No caso, a ação cautelar de interceptação telefônica tramitou integralmente na instância de origem em meio eletrônico, de modo que o impulsionamento do feito pressupõe que as decisões sejam proferidas mediante assinatura eletrônica do Juiz de primeiro grau.
A decisão questionada foi assinada digitalmente e consta regularmente nos autos, inexistindo indícios de invalidade do ato processual. Isso porque a assinatura digital é suficiente para validar decisões judiciais em processos eletrônicos, conforme estabelecido na Lei n. 11.419/2006.
Ademais, embora a defesa alegue que não teria visualizado no sistema eletrônico a assinatura do magistrado, é possível verificar, na sequência, a existência de Alvará de Quebra de Sigilo Telefônico, firmado com assinatura física do Juiz de Direito, de modo que a referida decisão, ainda que não tivesse sido, por lapso, assinada - o que seria impossível, por se tratar de processo eletrônico -, considera-se posteriormente convalidada.
Lei n. 11.419/2006, art. 8º, parágrafo único
ProAfR no REsp 2.171.177-RS, Rel. Ministra Nancy Andrighi, Segunda Seção, por unanimidade, julgado em 18/3/2025, DJEN 21/3/2025. (Tema 1315).
ProAfR no REsp 2.175.268-RS, Rel. Ministra Nancy Andrighi, Segunda Seção, por unanimidade, julgado em 18/3/2025, DJEN 21/3/2025 (Tema 1315).
ProAfR noo REsp 2.171.003-RS, Rel.
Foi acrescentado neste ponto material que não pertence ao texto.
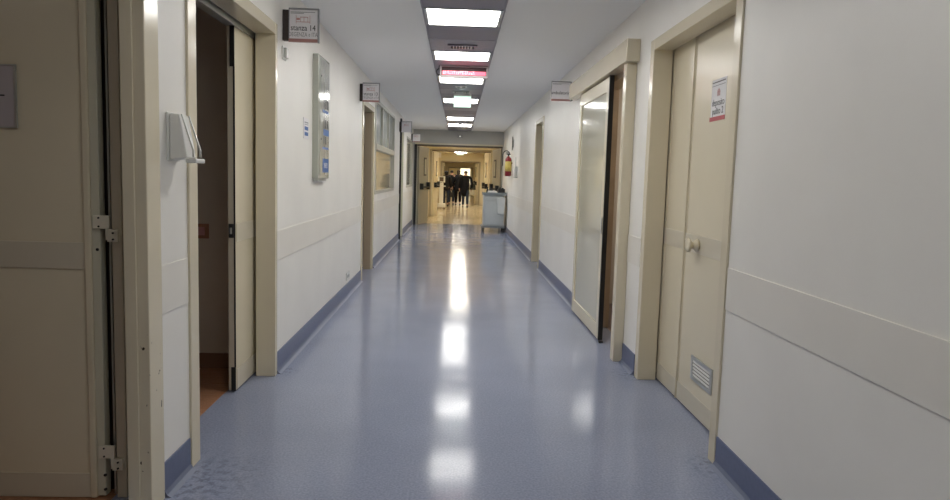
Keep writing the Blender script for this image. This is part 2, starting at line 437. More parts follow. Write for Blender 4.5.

Ministra Nancy Andrighi, Segunda Seção, por unanimidade, julgado em 18/3/2025, DJEN 21/3/2025 (Tema 1315).
DIREITO DO CONSUMIDOR
A Segunda Seção acolheu a proposta de afetação do REsp 2.171.177-RS, REsp 2.175.268-RS e REsp 2.171.003-RS ao rito dos recursos repetitivos, a fim de uniformizar o entendimento a respeito das seguintes controvérsias: "definir se, em matéria de direitos do consumidor aplicáveis às práticas comerciais específicas dos bancos de dados e cadastros de consumidores, a notificação prévia ao consumidor por meios eletrônicos de comunicação - com finalidade de informar abertura de cadastro, ficha, registro e dados pessoais e de consumo - realizadas pelos referidos bancos e cadastros ou por serviços de proteção ao crédito e congêneres atende ao dever de comunicação por escrito, para fins de validade jurídica de comprovação da exigência do art. 43, § 2º, do CDC".